::: SOURCE MATERIAL

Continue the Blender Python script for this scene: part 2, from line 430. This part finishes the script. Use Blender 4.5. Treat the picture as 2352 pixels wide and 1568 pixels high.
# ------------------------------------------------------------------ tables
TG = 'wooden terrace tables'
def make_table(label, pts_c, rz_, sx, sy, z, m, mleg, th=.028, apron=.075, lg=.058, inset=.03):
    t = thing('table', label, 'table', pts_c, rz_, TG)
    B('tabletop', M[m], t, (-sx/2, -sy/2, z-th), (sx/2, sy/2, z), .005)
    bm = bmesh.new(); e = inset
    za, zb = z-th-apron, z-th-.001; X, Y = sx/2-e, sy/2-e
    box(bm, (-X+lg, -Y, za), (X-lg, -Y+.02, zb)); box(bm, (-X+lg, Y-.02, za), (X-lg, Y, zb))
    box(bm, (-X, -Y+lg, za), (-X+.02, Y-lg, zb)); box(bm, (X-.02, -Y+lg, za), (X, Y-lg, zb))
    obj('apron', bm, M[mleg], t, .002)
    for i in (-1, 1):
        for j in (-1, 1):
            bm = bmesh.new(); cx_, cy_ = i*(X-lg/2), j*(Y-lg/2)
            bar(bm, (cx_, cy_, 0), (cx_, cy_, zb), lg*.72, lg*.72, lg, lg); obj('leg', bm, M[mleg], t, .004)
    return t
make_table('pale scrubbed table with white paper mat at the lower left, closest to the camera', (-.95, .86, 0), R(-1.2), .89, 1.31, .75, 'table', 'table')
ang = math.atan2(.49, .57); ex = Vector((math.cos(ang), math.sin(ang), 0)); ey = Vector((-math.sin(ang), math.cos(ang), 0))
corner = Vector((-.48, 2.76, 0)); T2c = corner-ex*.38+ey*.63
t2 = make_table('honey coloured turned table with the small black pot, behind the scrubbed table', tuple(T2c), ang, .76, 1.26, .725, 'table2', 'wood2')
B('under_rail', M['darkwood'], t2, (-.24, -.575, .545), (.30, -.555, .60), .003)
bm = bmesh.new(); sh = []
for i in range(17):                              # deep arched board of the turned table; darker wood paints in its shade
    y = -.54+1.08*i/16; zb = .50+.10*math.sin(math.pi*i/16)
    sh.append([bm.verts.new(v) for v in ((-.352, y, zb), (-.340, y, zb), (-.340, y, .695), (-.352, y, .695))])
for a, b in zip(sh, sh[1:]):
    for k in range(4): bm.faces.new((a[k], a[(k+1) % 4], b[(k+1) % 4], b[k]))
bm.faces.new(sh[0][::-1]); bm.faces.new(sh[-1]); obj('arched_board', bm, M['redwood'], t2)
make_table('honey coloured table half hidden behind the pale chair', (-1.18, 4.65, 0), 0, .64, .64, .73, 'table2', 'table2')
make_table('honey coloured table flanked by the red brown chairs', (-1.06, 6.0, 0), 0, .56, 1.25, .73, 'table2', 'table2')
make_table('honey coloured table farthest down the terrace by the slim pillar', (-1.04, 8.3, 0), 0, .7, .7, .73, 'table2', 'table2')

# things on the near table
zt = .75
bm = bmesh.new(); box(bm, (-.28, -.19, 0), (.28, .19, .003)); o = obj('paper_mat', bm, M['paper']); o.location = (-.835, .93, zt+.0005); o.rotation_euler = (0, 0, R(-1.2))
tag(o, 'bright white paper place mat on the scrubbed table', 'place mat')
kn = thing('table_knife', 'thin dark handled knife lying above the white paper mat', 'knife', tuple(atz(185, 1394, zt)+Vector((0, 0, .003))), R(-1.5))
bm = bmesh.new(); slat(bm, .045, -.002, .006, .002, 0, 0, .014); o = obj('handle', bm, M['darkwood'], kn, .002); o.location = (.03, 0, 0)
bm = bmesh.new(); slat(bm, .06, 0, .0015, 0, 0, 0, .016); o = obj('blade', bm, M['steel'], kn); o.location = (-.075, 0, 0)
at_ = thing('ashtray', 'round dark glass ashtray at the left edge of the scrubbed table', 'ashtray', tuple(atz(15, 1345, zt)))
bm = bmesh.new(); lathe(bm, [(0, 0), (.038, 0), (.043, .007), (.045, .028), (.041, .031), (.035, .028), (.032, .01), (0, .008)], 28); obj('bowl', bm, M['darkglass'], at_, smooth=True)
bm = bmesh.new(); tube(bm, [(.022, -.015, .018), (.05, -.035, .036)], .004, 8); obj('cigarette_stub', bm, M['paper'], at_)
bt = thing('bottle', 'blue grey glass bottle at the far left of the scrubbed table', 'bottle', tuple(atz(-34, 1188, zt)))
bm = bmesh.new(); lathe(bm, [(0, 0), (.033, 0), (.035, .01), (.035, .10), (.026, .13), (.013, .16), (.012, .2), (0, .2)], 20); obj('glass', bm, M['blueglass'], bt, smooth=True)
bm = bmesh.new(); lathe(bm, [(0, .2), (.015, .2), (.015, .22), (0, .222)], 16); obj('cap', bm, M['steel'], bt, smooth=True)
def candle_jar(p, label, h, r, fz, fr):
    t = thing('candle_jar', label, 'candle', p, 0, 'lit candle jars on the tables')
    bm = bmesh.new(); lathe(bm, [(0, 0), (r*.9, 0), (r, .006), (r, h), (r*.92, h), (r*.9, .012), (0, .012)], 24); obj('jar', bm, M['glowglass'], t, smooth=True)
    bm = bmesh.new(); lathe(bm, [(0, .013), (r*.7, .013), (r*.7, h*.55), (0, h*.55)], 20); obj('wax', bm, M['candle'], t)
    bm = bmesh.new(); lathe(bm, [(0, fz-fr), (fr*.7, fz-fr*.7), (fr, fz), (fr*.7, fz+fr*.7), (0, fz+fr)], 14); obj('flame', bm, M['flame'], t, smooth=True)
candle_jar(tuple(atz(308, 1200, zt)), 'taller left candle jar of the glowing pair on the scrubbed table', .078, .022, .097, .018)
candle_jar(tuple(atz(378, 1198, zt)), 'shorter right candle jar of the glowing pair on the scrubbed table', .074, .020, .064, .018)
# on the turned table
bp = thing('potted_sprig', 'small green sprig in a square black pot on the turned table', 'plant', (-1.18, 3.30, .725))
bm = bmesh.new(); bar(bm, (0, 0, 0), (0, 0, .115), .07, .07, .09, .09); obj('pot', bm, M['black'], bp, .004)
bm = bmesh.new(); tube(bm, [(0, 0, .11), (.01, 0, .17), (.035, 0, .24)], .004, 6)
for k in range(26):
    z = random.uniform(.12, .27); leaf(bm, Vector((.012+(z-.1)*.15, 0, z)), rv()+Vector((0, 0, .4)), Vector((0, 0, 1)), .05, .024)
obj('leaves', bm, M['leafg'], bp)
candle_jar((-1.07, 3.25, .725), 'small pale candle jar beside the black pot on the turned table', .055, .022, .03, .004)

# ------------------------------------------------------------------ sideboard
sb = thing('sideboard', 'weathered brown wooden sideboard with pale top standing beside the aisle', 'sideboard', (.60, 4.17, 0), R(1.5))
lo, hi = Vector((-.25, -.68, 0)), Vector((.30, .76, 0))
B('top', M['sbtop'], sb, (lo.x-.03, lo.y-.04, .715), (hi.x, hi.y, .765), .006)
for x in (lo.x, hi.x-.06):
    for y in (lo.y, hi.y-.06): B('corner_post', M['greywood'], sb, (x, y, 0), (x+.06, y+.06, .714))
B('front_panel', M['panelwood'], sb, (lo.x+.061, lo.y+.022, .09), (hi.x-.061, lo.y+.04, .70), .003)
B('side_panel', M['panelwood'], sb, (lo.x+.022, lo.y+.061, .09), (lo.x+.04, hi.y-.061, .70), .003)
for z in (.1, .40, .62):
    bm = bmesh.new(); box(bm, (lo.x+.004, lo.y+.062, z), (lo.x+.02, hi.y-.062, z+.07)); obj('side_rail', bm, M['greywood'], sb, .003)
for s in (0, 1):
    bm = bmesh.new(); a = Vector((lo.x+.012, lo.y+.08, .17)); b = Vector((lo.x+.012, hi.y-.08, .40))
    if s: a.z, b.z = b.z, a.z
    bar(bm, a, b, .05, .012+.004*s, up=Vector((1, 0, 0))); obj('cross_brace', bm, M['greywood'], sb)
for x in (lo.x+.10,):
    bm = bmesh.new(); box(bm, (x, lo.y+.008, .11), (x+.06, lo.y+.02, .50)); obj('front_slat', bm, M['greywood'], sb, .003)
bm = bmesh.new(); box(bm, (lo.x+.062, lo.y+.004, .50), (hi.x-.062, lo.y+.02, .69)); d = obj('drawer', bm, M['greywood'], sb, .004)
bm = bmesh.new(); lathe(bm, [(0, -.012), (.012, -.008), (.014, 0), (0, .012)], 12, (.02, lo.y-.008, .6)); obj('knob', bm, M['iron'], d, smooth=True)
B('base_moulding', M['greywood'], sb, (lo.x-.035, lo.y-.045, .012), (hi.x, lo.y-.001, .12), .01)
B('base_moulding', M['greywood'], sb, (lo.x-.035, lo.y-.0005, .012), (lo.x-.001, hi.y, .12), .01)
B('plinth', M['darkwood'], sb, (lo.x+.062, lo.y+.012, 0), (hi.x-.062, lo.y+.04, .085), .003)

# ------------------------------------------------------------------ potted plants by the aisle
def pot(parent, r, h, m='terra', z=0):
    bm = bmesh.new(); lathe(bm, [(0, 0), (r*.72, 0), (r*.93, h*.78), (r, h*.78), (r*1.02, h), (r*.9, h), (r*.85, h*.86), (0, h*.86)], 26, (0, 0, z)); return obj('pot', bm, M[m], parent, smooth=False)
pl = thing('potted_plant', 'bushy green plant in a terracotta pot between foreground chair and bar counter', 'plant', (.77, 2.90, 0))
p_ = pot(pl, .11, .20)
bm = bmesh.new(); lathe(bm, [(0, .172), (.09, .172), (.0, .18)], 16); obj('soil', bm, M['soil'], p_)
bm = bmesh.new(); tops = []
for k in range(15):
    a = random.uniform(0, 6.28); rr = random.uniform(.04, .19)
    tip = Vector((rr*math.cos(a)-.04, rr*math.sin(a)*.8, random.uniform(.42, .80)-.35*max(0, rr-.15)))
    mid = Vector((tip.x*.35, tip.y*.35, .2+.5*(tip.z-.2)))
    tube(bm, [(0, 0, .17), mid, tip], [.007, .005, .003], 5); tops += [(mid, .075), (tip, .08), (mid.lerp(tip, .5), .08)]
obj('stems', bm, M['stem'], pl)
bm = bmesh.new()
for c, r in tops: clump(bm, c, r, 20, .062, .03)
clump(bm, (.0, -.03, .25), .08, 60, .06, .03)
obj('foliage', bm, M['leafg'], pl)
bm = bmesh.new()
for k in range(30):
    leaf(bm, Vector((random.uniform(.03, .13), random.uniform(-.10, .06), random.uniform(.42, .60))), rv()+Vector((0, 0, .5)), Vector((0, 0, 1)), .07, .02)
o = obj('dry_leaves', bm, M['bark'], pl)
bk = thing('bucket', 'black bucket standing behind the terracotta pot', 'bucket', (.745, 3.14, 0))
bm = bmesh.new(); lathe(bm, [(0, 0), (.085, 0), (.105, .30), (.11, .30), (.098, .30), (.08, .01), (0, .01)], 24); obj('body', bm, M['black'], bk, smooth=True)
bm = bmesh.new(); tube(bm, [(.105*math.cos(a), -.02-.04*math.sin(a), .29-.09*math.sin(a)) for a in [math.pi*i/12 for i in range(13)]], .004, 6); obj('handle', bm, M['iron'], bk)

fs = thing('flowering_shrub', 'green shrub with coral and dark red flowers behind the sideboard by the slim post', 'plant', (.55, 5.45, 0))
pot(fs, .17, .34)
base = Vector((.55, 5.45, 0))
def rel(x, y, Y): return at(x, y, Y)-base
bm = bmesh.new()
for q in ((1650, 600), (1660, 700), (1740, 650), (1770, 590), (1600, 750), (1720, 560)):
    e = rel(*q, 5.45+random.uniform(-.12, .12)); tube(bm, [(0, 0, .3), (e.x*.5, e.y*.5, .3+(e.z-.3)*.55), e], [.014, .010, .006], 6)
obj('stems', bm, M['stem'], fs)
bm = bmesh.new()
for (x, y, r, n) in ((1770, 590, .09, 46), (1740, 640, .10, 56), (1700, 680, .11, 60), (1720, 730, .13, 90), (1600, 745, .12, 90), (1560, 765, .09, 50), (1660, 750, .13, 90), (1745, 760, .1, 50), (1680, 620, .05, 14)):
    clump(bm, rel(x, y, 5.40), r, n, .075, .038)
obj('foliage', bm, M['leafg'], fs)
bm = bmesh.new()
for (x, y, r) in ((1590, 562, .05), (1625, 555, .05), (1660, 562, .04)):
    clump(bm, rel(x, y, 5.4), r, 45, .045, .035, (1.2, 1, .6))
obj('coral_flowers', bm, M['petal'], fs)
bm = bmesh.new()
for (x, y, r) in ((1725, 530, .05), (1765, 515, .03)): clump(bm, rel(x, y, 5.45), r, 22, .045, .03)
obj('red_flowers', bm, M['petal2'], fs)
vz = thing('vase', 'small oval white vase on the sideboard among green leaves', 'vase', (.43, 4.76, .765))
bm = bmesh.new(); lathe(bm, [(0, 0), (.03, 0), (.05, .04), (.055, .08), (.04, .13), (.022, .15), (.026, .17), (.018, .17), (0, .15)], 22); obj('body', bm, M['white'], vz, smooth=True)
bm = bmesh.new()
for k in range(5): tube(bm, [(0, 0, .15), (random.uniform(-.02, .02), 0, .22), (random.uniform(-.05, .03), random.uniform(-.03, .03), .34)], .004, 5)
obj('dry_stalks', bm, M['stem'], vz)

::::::

*EXERCISE OBJECTIVE*:
Return exactly, and only, the lines from the one containing "sh.append([bm.verts.new(v) for v" down to the one containing "for k in range(4): bm.faces.new((a[k], a[(k+1)", with both of those lines included.

*EXERCISE RESPONSE*:
    sh.append([bm.verts.new(v) for v in ((-.352, y, zb), (-.340, y, zb), (-.340, y, .695), (-.352, y, .695))])
for a, b in zip(sh, sh[1:]):
    for k in range(4): bm.faces.new((a[k], a[(k+1) % 4], b[(k+1) % 4], b[k]))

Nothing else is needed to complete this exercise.